William Rawle, a Quaker and a native of Philadelphia, gained a basic education at the Friends Academy in Philadelphia. His father Francis Rawle died when he was only two years old. Since his stepfather, Samuel Shoemaker, was a Loyalist and mayor of Philadelphia during the British occupation, his family moved to New York when the British evacuated Philadelphia in 1778. There young William Rawle began to study law, before traveling in 1781 to London to study at the Middle Temple and then for a tour through Europe.
Despite some hesitation and sense of humiliation over his family’s British sympathies, Rawle made the decision to return to Philadelphia. He was admitted to the Philadelphia Bar soon after his arrival in 1783, and that same year married Sarah Coates Burge.
William Rawle quickly gained a reputation as an able attorney, eventually serving as chancellor of the Philadelphia Bar from 1822 until his death. As a Federalist he served a term in the Assembly, but found that politics were not to his liking. After his 1791 appointment by George Washington as U.S. District Attorney for Pennsylvania, Rawle handled the prosecutions stemming from the whiskey riots in the western part of Pennsylvania. He stepped down from this office in 1799.
Throughout his years in Philadelphia, Rawle was involved in a number of civic and cultural activities. As early as 1786, he was both elected to the American Philosophical Society and made secretary of the Library Company. An ardent abolitionist, Rawle became a member of the Maryland Society promoting abolition in 1792 and then its president in 1818; he also argued against the constitutionality of slavery before the state supreme court in 1805.
Rawle also served as an active member of the Philadelphia Society for Promoting Agriculture and the Linnaean Society. He helped found the Philadelphia Academy of Fine Arts in 1805 and the Historical Society of Pennsylvania in 1825, serving as its first president. His involvement in that institution was a natural outgrowth of his interest in writing biographical sketches. Rawle also wrote several treatises on theological subjects, as well as some poetry. In the late 1820s both Princeton and Dartmouth recognized his abilities as a lawyer and judge by conferring on him the degree of Doctor of Laws.

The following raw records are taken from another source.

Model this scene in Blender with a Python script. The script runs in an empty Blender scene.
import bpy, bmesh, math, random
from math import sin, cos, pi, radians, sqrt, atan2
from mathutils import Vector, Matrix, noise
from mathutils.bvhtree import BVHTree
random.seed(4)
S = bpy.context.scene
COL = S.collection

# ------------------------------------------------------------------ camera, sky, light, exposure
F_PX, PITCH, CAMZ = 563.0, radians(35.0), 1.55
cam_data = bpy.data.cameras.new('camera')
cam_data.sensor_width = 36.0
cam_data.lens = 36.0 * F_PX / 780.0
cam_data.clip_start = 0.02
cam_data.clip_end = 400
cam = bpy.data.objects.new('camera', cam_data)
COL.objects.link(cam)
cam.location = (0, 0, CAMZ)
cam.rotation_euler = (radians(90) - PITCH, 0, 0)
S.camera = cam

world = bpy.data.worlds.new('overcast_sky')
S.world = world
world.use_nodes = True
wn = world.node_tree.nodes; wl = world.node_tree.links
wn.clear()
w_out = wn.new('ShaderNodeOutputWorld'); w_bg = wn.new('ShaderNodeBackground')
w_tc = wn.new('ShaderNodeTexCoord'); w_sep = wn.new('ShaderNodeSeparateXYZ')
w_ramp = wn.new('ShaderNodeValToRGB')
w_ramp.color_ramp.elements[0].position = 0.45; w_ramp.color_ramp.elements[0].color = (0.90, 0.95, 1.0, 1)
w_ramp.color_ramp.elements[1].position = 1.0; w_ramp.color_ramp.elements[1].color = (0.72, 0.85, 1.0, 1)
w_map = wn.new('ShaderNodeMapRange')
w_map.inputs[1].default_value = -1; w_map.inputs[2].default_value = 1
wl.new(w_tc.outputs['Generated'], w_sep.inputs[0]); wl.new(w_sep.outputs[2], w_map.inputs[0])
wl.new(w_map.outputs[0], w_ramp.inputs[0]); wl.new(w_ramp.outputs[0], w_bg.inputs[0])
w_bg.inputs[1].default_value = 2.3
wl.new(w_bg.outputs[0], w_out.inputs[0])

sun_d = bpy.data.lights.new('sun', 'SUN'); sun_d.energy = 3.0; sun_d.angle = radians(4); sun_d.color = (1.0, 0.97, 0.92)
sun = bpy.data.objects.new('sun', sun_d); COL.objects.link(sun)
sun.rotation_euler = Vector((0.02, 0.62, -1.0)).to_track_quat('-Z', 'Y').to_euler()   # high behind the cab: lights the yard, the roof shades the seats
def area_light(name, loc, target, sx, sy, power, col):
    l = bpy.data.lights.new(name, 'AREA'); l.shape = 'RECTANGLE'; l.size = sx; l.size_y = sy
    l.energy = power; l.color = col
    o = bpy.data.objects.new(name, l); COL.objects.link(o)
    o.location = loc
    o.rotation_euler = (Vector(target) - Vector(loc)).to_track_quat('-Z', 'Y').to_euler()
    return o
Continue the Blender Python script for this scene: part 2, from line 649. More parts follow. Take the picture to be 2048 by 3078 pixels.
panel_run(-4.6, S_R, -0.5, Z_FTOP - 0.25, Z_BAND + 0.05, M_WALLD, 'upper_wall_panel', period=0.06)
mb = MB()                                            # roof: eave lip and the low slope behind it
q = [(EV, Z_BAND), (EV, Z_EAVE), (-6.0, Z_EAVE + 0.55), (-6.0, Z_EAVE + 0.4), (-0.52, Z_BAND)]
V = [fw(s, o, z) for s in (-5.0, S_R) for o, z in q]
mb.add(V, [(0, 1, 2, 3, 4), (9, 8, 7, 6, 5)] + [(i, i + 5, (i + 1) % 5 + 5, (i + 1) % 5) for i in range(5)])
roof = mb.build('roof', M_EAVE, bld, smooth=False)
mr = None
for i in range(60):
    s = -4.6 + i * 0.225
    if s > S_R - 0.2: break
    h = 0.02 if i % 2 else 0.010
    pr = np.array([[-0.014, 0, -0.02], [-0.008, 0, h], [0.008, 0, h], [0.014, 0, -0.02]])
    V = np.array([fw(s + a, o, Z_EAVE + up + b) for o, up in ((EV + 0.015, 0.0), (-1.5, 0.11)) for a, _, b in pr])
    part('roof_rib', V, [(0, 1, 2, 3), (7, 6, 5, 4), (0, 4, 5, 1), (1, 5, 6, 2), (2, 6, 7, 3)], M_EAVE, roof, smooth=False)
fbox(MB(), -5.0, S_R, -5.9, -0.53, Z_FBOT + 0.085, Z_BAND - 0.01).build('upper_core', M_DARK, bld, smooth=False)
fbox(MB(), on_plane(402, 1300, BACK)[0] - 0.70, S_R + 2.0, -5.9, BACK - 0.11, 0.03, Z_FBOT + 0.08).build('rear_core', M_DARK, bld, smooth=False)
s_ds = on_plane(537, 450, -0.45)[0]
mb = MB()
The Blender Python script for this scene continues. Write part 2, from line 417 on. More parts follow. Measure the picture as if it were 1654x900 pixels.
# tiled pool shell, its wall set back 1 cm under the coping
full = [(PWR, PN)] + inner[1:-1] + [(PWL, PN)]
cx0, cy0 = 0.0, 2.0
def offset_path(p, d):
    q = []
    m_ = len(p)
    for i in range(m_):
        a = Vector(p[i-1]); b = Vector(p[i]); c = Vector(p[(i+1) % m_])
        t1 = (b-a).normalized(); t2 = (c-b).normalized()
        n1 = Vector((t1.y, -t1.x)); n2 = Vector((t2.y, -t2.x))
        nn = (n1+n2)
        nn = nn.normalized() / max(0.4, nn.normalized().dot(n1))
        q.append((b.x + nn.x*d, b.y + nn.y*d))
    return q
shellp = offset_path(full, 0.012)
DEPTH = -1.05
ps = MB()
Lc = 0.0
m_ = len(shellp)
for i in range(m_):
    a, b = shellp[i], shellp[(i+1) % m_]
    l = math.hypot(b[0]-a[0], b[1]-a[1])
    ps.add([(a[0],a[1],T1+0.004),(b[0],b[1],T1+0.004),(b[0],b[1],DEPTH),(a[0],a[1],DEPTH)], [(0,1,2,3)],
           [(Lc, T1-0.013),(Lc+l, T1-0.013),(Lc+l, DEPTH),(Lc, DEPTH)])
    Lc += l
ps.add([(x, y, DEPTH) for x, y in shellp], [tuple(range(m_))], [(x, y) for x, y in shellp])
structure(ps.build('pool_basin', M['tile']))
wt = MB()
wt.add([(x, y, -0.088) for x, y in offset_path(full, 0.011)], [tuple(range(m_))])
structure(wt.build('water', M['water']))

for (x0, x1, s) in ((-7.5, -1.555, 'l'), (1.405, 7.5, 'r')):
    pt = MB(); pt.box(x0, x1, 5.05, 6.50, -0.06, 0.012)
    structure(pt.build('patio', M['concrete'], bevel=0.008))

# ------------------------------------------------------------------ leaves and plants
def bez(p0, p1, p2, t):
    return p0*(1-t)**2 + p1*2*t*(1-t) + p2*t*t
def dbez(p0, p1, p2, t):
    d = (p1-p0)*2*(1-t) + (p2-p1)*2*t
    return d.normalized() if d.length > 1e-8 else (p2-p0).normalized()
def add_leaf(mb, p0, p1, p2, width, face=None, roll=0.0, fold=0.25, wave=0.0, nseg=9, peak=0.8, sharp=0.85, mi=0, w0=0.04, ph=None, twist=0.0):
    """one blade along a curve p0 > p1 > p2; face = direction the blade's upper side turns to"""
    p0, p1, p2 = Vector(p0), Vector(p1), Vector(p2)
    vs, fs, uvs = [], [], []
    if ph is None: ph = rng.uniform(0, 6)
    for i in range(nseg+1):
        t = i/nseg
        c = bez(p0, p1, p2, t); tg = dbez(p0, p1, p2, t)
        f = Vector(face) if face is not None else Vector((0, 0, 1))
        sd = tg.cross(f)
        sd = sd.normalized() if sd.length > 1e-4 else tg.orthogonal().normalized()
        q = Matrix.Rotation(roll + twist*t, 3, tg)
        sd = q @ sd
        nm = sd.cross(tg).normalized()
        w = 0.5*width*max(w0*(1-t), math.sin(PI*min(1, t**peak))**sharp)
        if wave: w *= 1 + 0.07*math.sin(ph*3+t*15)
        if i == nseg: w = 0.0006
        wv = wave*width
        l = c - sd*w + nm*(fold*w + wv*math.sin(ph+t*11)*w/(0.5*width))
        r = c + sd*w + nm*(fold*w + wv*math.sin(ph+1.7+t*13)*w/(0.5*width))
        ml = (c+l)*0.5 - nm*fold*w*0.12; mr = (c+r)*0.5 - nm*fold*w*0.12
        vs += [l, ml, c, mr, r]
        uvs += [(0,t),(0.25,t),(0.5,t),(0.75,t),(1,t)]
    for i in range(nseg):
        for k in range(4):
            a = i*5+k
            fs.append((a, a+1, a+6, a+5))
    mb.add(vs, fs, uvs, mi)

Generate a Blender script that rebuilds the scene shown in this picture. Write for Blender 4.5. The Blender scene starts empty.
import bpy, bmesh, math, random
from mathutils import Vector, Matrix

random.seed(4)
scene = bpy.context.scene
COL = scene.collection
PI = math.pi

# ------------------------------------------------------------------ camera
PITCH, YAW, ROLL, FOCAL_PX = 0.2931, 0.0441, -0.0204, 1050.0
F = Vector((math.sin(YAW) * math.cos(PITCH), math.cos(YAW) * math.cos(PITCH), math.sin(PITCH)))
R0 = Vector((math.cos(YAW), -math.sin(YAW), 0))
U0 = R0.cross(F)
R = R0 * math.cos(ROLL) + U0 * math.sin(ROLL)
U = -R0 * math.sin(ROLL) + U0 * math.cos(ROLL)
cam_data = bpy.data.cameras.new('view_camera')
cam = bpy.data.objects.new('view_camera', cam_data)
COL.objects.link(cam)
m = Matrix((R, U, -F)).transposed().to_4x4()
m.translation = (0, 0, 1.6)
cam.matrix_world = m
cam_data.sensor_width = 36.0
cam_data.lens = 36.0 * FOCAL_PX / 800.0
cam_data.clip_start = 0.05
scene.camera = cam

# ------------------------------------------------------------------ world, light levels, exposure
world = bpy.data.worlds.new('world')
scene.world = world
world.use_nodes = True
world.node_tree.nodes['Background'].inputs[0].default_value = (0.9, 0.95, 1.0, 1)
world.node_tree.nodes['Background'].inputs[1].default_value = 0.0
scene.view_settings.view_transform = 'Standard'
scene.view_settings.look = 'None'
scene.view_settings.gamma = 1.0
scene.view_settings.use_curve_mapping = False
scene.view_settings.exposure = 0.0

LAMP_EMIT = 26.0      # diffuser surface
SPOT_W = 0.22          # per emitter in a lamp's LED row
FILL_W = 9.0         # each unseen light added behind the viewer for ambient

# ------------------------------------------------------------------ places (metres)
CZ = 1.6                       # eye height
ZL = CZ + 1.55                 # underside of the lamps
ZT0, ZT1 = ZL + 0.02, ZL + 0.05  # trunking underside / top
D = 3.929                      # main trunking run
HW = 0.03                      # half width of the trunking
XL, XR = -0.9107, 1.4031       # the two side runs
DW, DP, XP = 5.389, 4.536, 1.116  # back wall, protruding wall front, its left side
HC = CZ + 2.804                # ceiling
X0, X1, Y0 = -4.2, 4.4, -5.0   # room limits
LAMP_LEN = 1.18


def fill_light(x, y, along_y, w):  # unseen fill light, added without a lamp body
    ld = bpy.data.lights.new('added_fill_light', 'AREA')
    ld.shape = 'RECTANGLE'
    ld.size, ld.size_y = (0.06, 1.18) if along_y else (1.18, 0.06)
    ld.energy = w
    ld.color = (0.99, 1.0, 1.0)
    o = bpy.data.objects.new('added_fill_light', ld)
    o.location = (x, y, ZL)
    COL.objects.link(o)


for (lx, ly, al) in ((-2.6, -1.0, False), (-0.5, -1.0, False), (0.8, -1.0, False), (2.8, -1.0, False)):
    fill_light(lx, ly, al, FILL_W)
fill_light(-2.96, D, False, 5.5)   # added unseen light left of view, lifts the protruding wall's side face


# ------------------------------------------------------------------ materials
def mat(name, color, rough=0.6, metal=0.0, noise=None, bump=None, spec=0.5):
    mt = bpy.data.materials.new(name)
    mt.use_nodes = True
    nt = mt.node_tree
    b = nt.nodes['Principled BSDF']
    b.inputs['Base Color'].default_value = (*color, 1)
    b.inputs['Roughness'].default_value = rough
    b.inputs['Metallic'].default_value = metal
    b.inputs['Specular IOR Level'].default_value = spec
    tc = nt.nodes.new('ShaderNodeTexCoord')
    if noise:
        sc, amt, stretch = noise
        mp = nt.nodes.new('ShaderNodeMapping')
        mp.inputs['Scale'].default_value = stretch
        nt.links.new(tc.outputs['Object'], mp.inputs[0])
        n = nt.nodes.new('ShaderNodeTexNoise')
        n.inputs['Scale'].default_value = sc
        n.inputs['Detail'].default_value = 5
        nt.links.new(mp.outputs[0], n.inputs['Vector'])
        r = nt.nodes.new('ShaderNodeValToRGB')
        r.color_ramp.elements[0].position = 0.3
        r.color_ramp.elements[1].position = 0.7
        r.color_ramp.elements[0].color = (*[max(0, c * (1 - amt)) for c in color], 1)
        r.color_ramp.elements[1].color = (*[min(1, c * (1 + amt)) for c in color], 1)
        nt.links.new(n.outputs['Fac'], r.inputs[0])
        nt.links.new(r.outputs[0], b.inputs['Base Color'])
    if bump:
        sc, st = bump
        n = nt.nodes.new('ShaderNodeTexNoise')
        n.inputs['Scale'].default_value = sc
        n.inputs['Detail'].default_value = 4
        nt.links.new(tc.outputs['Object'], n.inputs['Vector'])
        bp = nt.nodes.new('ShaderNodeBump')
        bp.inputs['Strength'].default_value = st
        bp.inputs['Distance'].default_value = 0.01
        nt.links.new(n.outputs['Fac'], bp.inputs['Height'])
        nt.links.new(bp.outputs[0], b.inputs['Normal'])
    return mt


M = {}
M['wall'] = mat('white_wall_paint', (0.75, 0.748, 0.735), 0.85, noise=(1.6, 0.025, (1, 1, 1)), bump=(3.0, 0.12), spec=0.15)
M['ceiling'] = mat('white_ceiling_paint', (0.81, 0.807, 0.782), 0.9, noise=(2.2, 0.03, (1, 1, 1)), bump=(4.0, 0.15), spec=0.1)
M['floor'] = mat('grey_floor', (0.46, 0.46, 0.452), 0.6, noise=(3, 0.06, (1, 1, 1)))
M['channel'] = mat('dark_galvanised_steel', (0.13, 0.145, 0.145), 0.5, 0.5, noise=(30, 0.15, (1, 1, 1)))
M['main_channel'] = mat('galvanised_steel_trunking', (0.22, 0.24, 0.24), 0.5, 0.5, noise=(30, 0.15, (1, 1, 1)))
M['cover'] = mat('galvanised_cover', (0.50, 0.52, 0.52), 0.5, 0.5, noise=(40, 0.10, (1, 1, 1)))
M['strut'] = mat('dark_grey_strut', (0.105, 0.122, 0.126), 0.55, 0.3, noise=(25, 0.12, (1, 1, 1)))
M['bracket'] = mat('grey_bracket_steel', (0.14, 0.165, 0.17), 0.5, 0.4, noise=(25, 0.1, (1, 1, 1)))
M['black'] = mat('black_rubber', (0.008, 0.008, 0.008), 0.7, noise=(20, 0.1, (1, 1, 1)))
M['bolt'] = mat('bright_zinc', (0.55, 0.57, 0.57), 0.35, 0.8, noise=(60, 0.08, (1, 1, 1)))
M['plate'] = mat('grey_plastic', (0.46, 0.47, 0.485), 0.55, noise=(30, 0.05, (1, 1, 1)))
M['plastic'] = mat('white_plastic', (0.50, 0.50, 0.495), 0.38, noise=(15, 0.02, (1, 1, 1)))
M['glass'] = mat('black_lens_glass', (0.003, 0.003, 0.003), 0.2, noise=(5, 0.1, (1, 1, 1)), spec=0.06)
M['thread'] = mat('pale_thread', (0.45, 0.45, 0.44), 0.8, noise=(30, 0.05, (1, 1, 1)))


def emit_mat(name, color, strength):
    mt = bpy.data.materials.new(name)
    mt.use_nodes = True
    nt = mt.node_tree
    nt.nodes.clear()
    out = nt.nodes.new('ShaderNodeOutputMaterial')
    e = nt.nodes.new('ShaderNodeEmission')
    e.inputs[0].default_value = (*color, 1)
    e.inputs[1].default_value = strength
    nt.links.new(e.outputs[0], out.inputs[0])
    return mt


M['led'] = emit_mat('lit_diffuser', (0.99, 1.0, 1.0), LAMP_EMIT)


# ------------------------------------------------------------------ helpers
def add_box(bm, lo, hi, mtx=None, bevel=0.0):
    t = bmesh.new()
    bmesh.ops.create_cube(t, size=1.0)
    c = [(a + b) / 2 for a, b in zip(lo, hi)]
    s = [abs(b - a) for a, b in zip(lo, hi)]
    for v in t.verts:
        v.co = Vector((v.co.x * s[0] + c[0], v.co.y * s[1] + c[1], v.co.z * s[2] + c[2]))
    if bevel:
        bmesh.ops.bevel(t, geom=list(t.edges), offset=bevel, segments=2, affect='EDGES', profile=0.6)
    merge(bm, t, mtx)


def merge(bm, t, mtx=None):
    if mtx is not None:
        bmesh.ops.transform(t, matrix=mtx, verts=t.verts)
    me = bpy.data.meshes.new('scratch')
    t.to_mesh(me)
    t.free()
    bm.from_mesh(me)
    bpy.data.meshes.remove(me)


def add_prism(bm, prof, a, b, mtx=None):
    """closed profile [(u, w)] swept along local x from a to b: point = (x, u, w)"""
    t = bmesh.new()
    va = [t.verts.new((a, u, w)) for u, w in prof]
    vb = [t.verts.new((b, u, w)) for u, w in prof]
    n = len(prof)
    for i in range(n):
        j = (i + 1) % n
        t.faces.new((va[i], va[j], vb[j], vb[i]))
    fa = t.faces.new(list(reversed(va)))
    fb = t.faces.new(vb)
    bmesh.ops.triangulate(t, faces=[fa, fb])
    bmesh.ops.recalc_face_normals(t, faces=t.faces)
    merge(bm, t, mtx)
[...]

While U.S. District Attorney, Rawle was in 1796 elected a trustee of the University of Pennsylvania, holding this trust until his death in 1836. His sons Edward Rawle (1797-1880) and Henry Rawle (1799-1816) were founding members of the Philomathean Society and graduated from the University as members of the College Class of 1815. Another of the dozen children of William and Sarah Rawle, William Rawle, Jr. (1788-1858), would also be a Penn trustee, serving from 1836 to 1855.